A Scottish case study
from Part IV - Sustainable management: insights and issues
Published online by Cambridge University Press: 05 April 2014
Introduction
Between 1995 and 2000 the International Fund for Animal Welfare (IFAW) held a number of workshops on various aspects of whale-watching. The first discussed the scientific aspects (IFAW, 1995) of the activity, but in 1997 there were three workshops on the more social and managerial aspects of the industry, including a workshop on the educational impacts of whale-watching (IFAW, 1997) which also included debate about ways to persuade whale-watching operators to use codes of conduct to minimize their impacts, and another workshop on the legal aspects of whale-watching (IFAW, 2000). The third was on the socioeconomic impacts of whale-watching (IFAW, 1999). A global review of all of these aspects of whale-watching would arguably be a book, or books, by themselves. Therefore, this current chapter builds on some of the ideas and suggestions raised in these workshops for a specific case study in Scotland, an area where there has been substantive and quantitative research into these areas. The last workshop in the series mentioned above (IFAW, 2001) discussed issues such as the conflict between whale-watching and whaling in certain locations, and the potential negative socioeconomic impacts, and this is also briefly discussed in this chapter.

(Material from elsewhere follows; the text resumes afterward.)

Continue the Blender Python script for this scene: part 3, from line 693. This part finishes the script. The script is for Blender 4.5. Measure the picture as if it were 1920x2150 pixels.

Whale-watching in Scotland
The first official whale-watching business (Sea-life Surveys) in Scotland, indeed for the entire UK, began in 1989 on the island of Mull. Hoyt (2001) estimated that there were at least 35 land- and boat-based whale-watching activities in Scotland by 1998. Hughes (2001) suggested that in the UK there was an overall growth in public interest to seeing cetaceans in the wild from the late 1980s onwards, and a move away from tourism involving captive cetaceans – indeed, all of the captive cetacean facilities in the UK had closed by the mid-1990s, whereas there was a positive growth in wild cetacean-watching opportunities, particularly in eastern Scotland, focused on the resident common bottlenose dolphin (Tursiops truncatus) population in the Moray Firth.